**AIM:** Using the data below, repeat all of it precisely.

**MATERIAL:**
===

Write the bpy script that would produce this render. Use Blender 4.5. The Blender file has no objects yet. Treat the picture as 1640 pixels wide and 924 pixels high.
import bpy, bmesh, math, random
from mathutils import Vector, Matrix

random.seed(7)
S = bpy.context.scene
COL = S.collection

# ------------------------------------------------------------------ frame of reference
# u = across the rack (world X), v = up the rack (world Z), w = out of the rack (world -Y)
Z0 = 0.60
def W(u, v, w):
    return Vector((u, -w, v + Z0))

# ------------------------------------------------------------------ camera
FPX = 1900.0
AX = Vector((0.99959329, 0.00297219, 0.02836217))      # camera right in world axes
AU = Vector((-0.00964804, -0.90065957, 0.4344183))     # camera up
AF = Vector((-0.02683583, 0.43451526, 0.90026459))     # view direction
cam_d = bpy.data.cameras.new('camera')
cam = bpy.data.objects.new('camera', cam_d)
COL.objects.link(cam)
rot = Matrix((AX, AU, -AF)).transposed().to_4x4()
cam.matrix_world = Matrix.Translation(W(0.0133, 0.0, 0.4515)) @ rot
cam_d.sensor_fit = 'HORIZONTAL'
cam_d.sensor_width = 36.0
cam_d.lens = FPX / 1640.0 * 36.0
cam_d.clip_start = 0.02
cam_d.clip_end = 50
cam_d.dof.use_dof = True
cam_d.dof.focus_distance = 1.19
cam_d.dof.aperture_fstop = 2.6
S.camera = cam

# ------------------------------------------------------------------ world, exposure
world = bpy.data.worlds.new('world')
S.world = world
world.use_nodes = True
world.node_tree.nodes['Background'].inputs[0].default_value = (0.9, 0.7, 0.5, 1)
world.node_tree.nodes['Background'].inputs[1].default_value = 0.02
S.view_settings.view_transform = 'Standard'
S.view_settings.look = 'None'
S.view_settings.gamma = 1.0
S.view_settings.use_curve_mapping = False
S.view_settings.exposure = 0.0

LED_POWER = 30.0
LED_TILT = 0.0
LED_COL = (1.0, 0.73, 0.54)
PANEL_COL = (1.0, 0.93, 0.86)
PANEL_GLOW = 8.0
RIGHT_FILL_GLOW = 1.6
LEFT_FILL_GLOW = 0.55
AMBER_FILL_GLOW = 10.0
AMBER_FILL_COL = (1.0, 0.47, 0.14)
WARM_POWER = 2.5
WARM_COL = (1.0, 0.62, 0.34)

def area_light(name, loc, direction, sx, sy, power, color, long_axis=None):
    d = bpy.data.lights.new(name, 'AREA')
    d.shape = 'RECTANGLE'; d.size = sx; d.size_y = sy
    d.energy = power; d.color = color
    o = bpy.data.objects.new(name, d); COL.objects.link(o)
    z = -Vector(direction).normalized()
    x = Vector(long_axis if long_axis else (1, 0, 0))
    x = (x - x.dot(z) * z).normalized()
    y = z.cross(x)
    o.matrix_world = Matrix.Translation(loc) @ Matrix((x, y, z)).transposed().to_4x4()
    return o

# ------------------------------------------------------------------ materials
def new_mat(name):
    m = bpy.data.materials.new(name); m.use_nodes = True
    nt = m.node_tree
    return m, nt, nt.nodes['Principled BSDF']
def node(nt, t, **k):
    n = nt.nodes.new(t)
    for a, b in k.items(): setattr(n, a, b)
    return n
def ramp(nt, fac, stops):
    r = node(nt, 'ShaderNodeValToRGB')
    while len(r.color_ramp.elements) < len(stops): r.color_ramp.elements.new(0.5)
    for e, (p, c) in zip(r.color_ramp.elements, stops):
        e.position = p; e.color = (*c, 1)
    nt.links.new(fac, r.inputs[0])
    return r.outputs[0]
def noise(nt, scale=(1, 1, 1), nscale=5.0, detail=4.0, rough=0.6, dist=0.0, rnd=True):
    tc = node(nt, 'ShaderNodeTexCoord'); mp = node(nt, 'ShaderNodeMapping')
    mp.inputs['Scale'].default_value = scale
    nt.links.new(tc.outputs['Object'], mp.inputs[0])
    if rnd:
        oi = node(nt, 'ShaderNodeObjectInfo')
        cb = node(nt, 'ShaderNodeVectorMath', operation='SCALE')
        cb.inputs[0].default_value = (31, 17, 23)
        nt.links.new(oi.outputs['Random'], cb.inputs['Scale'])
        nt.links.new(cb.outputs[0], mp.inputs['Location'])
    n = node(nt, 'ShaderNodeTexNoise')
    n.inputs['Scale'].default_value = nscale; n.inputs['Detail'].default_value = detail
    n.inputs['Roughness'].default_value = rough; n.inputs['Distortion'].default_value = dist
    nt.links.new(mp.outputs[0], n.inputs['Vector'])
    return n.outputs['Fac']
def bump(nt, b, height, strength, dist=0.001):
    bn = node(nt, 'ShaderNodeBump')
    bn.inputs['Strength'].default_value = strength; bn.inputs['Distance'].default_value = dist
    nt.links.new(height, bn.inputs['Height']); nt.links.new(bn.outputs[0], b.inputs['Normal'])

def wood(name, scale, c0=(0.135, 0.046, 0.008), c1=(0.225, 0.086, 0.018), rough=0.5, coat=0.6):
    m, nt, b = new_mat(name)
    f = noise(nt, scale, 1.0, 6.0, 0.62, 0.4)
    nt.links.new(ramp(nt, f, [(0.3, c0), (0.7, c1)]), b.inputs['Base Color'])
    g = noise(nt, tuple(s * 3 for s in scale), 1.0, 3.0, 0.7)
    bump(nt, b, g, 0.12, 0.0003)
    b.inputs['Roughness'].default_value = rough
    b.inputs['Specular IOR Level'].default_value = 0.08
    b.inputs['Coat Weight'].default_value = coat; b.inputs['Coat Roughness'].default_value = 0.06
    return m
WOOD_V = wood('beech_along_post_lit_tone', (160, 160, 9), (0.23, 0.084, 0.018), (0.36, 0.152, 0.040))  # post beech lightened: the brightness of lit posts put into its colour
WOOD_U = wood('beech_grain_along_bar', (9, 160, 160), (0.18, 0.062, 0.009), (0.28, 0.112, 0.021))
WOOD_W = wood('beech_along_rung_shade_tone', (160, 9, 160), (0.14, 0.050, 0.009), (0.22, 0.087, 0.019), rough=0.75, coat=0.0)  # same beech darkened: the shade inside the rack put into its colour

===

**IN RESPONSE:**
Write the bpy script that would produce this render. Use Blender 4.5. The Blender file has no objects yet. Treat the picture as 1640 pixels wide and 924 pixels high.
import bpy, bmesh, math, random
from mathutils import Vector, Matrix

random.seed(7)
S = bpy.context.scene
COL = S.collection

# ------------------------------------------------------------------ frame of reference
# u = across the rack (world X), v = up the rack (world Z), w = out of the rack (world -Y)
Z0 = 0.60
def W(u, v, w):
    return Vector((u, -w, v + Z0))

# ------------------------------------------------------------------ camera
FPX = 1900.0
AX = Vector((0.99959329, 0.00297219, 0.02836217))      # camera right in world axes
AU = Vector((-0.00964804, -0.90065957, 0.4344183))     # camera up
AF = Vector((-0.02683583, 0.43451526, 0.90026459))     # view direction
cam_d = bpy.data.cameras.new('camera')
cam = bpy.data.objects.new('camera', cam_d)
COL.objects.link(cam)
rot = Matrix((AX, AU, -AF)).transposed().to_4x4()
cam.matrix_world = Matrix.Translation(W(0.0133, 0.0, 0.4515)) @ rot
cam_d.sensor_fit = 'HORIZONTAL'
cam_d.sensor_width = 36.0
cam_d.lens = FPX / 1640.0 * 36.0
cam_d.clip_start = 0.02
cam_d.clip_end = 50
cam_d.dof.use_dof = True
cam_d.dof.focus_distance = 1.19
cam_d.dof.aperture_fstop = 2.6
S.camera = cam

# ------------------------------------------------------------------ world, exposure
world = bpy.data.worlds.new('world')
S.world = world
world.use_nodes = True
world.node_tree.nodes['Background'].inputs[0].default_value = (0.9, 0.7, 0.5, 1)
world.node_tree.nodes['Background'].inputs[1].default_value = 0.02
S.view_settings.view_transform = 'Standard'
S.view_settings.look = 'None'
S.view_settings.gamma = 1.0
S.view_settings.use_curve_mapping = False
S.view_settings.exposure = 0.0

LED_POWER = 30.0
LED_TILT = 0.0
LED_COL = (1.0, 0.73, 0.54)
PANEL_COL = (1.0, 0.93, 0.86)
PANEL_GLOW = 8.0
RIGHT_FILL_GLOW = 1.6
LEFT_FILL_GLOW = 0.55
AMBER_FILL_GLOW = 10.0
AMBER_FILL_COL = (1.0, 0.47, 0.14)
WARM_POWER = 2.5
WARM_COL = (1.0, 0.62, 0.34)

def area_light(name, loc, direction, sx, sy, power, color, long_axis=None):
    d = bpy.data.lights.new(name, 'AREA')
    d.shape = 'RECTANGLE'; d.size = sx; d.size_y = sy
    d.energy = power; d.color = color
    o = bpy.data.objects.new(name, d); COL.objects.link(o)
    z = -Vector(direction).normalized()
    x = Vector(long_axis if long_axis else (1, 0, 0))
    x = (x - x.dot(z) * z).normalized()
    y = z.cross(x)
    o.matrix_world = Matrix.Translation(loc) @ Matrix((x, y, z)).transposed().to_4x4()
    return o

# ------------------------------------------------------------------ materials
def new_mat(name):
    m = bpy.data.materials.new(name); m.use_nodes = True
    nt = m.node_tree
    return m, nt, nt.nodes['Principled BSDF']
def node(nt, t, **k):
    n = nt.nodes.new(t)
    for a, b in k.items(): setattr(n, a, b)
    return n
def ramp(nt, fac, stops):
    r = node(nt, 'ShaderNodeValToRGB')
    while len(r.color_ramp.elements) < len(stops): r.color_ramp.elements.new(0.5)
    for e, (p, c) in zip(r.color_ramp.elements, stops):
        e.position = p; e.color = (*c, 1)
    nt.links.new(fac, r.inputs[0])
    return r.outputs[0]
def noise(nt, scale=(1, 1, 1), nscale=5.0, detail=4.0, rough=0.6, dist=0.0, rnd=True):
    tc = node(nt, 'ShaderNodeTexCoord'); mp = node(nt, 'ShaderNodeMapping')
    mp.inputs['Scale'].default_value = scale
    nt.links.new(tc.outputs['Object'], mp.inputs[0])
    if rnd:
        oi = node(nt, 'ShaderNodeObjectInfo')
        cb = node(nt, 'ShaderNodeVectorMath', operation='SCALE')
        cb.inputs[0].default_value = (31, 17, 23)
        nt.links.new(oi.outputs['Random'], cb.inputs['Scale'])
        nt.links.new(cb.outputs[0], mp.inputs['Location'])
    n = node(nt, 'ShaderNodeTexNoise')
    n.inputs['Scale'].default_value = nscale; n.inputs['Detail'].default_value = detail
    n.inputs['Roughness'].default_value = rough; n.inputs['Distortion'].default_value = dist
    nt.links.new(mp.outputs[0], n.inputs['Vector'])
    return n.outputs['Fac']
def bump(nt, b, height, strength, dist=0.001):
    bn = node(nt, 'ShaderNodeBump')
    bn.inputs['Strength'].default_value = strength; bn.inputs['Distance'].default_value = dist
    nt.links.new(height, bn.inputs['Height']); nt.links.new(bn.outputs[0], b.inputs['Normal'])

def wood(name, scale, c0=(0.135, 0.046, 0.008), c1=(0.225, 0.086, 0.018), rough=0.5, coat=0.6):
    m, nt, b = new_mat(name)
    f = noise(nt, scale, 1.0, 6.0, 0.62, 0.4)
    nt.links.new(ramp(nt, f, [(0.3, c0), (0.7, c1)]), b.inputs['Base Color'])
    g = noise(nt, tuple(s * 3 for s in scale), 1.0, 3.0, 0.7)
    bump(nt, b, g, 0.12, 0.0003)
    b.inputs['Roughness'].default_value = rough
    b.inputs['Specular IOR Level'].default_value = 0.08
    b.inputs['Coat Weight'].default_value = coat; b.inputs['Coat Roughness'].default_value = 0.06
    return m
WOOD_V = wood('beech_along_post_lit_tone', (160, 160, 9), (0.23, 0.084, 0.018), (0.36, 0.152, 0.040))  # post beech lightened: the brightness of lit posts put into its colour
WOOD_U = wood('beech_grain_along_bar', (9, 160, 160), (0.18, 0.062, 0.009), (0.28, 0.112, 0.021))
WOOD_W = wood('beech_along_rung_shade_tone', (160, 9, 160), (0.14, 0.050, 0.009), (0.22, 0.087, 0.019), rough=0.75, coat=0.0)  # same beech darkened: the shade inside the rack put into its colour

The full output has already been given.